**INFORMATION GIVEN**
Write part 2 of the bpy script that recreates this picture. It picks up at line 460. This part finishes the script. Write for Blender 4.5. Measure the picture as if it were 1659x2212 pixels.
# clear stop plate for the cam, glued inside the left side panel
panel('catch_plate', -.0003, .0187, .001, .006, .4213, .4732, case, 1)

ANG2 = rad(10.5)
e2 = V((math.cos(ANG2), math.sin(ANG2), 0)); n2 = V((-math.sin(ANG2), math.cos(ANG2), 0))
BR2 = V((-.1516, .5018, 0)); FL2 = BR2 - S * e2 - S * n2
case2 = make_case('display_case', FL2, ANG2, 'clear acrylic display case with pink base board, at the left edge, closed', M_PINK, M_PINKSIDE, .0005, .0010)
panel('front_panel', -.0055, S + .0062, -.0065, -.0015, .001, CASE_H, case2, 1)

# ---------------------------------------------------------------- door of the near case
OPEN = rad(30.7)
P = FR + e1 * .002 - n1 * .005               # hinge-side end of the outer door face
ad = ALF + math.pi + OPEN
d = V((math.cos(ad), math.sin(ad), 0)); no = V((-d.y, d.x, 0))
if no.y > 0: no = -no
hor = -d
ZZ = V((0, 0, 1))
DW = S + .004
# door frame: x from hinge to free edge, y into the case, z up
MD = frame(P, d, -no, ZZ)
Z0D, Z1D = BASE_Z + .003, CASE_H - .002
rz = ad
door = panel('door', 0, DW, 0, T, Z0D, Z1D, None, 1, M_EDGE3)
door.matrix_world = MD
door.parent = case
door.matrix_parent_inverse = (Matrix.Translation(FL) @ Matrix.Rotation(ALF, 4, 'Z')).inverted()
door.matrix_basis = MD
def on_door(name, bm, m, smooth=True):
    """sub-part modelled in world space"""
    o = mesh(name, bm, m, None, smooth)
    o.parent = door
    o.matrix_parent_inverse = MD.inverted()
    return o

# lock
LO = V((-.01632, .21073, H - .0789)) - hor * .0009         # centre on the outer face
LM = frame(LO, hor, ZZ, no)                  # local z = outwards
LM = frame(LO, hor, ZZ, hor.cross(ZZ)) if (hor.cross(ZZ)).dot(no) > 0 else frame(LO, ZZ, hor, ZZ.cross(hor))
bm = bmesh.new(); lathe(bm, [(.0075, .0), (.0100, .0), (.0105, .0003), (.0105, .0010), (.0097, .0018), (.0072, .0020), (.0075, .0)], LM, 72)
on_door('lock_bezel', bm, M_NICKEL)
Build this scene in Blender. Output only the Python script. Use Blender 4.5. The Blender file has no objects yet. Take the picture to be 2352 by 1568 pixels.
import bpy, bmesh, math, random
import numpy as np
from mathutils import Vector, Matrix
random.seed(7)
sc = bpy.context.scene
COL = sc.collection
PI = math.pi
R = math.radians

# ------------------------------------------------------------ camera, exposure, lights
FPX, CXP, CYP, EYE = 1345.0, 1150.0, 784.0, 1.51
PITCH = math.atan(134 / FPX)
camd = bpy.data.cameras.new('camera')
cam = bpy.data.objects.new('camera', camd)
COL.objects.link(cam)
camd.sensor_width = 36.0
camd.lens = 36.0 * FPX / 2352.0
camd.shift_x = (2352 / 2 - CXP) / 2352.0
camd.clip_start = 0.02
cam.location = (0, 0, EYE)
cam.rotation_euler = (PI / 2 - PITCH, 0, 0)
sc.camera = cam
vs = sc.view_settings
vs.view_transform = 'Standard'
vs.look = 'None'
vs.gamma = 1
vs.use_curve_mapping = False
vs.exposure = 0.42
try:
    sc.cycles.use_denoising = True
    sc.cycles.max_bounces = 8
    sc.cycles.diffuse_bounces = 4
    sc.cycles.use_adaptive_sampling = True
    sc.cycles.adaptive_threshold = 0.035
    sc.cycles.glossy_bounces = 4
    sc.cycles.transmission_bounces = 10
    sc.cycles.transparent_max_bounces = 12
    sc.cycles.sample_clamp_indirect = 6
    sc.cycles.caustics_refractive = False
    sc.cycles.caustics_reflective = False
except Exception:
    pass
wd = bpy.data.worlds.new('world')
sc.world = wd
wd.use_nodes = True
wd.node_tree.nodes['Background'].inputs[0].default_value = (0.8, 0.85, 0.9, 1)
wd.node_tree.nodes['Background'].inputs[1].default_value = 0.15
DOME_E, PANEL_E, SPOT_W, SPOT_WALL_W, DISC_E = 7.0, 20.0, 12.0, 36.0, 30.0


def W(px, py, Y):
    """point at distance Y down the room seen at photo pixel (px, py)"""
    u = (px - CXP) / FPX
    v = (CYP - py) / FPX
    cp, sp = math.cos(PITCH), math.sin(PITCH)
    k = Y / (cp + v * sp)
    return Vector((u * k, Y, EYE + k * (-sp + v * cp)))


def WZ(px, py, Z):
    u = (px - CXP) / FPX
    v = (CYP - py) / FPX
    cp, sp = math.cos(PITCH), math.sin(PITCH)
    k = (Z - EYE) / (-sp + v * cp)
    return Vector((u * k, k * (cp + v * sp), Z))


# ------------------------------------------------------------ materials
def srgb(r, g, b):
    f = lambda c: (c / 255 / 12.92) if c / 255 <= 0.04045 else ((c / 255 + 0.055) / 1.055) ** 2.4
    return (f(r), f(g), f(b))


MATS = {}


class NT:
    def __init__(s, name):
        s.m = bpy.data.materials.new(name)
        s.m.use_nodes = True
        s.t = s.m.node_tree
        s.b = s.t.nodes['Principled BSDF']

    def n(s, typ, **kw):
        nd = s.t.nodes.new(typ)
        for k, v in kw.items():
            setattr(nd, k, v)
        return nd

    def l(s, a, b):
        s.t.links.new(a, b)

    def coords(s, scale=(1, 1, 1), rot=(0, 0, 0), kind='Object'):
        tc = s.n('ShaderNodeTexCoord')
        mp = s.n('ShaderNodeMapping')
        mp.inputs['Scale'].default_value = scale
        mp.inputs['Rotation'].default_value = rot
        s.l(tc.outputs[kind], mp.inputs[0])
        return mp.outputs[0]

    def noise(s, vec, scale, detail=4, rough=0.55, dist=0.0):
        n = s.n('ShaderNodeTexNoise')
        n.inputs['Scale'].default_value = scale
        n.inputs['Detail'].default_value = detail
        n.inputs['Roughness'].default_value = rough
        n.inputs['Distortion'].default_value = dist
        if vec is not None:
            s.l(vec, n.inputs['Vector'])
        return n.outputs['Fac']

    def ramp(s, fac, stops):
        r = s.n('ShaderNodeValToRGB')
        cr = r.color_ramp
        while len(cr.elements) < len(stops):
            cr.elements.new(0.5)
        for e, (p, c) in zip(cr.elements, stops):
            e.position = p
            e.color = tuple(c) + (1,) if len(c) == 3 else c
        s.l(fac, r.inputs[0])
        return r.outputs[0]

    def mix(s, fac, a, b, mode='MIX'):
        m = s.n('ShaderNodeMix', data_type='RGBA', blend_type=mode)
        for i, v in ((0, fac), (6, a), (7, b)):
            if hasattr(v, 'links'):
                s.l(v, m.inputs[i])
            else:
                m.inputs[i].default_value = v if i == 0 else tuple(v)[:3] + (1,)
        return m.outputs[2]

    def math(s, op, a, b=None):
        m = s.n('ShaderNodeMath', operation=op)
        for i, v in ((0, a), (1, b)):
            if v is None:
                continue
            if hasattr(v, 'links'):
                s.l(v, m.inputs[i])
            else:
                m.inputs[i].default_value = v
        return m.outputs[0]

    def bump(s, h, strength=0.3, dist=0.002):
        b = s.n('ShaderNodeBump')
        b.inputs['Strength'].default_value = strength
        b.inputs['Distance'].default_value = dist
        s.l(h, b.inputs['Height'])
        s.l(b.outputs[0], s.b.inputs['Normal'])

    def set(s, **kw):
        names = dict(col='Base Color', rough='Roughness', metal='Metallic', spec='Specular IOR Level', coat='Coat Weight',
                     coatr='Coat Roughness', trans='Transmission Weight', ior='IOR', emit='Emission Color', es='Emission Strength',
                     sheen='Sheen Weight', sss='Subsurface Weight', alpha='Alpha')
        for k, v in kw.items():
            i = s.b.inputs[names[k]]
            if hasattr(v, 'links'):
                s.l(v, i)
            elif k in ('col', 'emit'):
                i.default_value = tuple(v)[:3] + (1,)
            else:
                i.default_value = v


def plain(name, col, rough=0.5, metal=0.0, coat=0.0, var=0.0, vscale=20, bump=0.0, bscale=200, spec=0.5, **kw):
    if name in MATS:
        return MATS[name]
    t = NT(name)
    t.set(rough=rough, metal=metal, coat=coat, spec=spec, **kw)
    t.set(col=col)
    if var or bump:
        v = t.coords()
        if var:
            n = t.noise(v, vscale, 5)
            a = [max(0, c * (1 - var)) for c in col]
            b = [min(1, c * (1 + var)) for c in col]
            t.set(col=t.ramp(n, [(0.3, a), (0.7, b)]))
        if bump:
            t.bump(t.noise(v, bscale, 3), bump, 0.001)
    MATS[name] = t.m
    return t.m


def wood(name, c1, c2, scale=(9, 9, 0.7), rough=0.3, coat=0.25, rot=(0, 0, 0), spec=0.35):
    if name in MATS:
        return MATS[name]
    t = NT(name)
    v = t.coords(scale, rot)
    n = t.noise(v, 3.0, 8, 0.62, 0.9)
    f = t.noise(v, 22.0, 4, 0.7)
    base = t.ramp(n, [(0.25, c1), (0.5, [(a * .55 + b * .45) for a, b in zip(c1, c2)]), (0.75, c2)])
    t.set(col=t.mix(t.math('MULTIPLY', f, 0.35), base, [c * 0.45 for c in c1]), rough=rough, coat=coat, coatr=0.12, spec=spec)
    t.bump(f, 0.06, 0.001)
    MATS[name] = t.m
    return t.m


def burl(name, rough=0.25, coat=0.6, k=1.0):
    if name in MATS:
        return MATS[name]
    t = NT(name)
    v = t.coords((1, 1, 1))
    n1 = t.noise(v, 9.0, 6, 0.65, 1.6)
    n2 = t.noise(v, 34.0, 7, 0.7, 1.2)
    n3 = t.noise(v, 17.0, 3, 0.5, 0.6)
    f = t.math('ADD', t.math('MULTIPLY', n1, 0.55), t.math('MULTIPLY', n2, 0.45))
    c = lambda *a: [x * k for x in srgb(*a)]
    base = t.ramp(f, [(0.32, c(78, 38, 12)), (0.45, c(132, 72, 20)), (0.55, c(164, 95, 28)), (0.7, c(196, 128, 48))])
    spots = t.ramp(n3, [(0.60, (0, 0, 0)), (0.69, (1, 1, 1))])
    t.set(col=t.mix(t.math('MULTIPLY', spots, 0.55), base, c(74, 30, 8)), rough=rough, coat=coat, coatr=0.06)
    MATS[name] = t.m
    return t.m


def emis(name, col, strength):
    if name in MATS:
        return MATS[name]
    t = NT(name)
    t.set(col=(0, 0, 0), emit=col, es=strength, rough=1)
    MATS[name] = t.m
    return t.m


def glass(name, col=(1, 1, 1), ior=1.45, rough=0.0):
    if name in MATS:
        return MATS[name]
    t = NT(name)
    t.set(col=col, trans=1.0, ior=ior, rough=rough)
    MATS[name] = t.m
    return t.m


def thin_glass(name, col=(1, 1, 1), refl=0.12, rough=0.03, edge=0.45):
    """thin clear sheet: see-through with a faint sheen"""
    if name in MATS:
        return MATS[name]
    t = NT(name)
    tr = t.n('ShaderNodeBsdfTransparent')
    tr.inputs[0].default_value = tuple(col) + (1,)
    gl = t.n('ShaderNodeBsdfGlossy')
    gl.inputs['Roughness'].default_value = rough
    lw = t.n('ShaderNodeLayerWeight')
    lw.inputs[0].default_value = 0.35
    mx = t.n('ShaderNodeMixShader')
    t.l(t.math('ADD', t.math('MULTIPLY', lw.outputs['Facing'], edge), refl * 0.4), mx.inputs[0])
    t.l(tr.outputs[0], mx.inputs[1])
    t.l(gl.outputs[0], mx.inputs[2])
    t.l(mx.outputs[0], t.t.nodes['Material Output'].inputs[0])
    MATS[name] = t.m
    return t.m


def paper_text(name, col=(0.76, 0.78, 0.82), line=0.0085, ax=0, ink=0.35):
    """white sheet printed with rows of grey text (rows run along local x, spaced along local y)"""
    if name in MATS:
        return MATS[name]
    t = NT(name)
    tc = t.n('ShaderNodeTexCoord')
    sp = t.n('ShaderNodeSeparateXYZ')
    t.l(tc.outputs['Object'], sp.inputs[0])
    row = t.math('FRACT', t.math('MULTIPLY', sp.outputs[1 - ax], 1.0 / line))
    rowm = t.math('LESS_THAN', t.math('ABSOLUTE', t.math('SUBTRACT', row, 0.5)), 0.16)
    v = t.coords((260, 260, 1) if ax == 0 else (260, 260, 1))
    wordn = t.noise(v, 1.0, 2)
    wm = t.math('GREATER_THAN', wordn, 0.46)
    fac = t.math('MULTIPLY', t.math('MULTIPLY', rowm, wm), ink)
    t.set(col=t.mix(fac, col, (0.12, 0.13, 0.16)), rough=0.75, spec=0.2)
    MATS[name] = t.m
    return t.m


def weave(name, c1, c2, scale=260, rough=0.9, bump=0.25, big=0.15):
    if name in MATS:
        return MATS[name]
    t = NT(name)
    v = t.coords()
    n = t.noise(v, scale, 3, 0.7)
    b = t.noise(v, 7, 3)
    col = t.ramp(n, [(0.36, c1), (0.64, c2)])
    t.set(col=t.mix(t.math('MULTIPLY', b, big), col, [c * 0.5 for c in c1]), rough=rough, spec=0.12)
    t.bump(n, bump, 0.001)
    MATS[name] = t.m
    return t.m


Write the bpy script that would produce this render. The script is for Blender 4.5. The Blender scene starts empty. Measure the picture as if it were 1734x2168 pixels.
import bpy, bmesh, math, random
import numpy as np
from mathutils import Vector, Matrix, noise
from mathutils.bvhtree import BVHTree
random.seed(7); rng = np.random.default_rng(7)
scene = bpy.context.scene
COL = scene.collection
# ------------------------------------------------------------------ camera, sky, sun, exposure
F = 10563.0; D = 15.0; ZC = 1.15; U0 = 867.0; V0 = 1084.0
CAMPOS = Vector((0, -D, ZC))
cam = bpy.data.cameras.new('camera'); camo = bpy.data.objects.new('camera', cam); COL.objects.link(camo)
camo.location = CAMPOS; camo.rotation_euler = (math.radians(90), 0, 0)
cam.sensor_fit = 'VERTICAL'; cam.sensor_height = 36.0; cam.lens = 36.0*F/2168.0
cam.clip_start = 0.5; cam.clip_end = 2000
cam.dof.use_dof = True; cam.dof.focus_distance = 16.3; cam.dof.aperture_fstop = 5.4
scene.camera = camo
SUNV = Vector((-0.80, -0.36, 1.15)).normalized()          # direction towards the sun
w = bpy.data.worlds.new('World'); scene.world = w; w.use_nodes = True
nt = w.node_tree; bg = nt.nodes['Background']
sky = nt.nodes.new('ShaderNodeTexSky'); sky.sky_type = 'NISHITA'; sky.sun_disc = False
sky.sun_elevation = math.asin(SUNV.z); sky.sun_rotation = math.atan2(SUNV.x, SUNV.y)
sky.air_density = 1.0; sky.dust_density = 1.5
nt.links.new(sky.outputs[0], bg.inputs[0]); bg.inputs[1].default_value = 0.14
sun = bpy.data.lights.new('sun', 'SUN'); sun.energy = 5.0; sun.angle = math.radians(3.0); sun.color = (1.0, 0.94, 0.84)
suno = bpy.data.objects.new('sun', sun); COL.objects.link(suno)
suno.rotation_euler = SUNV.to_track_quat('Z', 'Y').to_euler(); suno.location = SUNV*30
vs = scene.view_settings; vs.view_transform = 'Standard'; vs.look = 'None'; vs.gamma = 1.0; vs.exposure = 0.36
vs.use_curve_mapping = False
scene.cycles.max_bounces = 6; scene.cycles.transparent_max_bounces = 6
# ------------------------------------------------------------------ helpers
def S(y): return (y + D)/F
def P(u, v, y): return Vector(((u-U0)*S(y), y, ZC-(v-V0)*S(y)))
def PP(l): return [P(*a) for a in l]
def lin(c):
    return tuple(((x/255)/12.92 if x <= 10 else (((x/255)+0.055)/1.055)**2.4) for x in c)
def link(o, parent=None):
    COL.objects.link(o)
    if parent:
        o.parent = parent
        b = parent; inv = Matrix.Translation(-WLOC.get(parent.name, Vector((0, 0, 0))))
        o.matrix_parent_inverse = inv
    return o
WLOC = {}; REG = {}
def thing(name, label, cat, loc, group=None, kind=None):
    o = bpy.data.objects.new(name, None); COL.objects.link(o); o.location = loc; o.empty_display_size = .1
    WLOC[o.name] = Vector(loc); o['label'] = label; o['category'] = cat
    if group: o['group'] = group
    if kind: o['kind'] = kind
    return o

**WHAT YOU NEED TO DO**
Take the lines from the first line of the records through the line holding "-.0003, .0187, .001, .006, .4213, .4732, case, 1)", both included, and please reproduce them exactly with nothing added.

**RESULT BELOW**
Write part 2 of the bpy script that recreates this picture. It picks up at line 460. This part finishes the script. Write for Blender 4.5. Measure the picture as if it were 1659x2212 pixels.
# clear stop plate for the cam, glued inside the left side panel
panel('catch_plate', -.0003, .0187, .001, .006, .4213, .4732, case, 1)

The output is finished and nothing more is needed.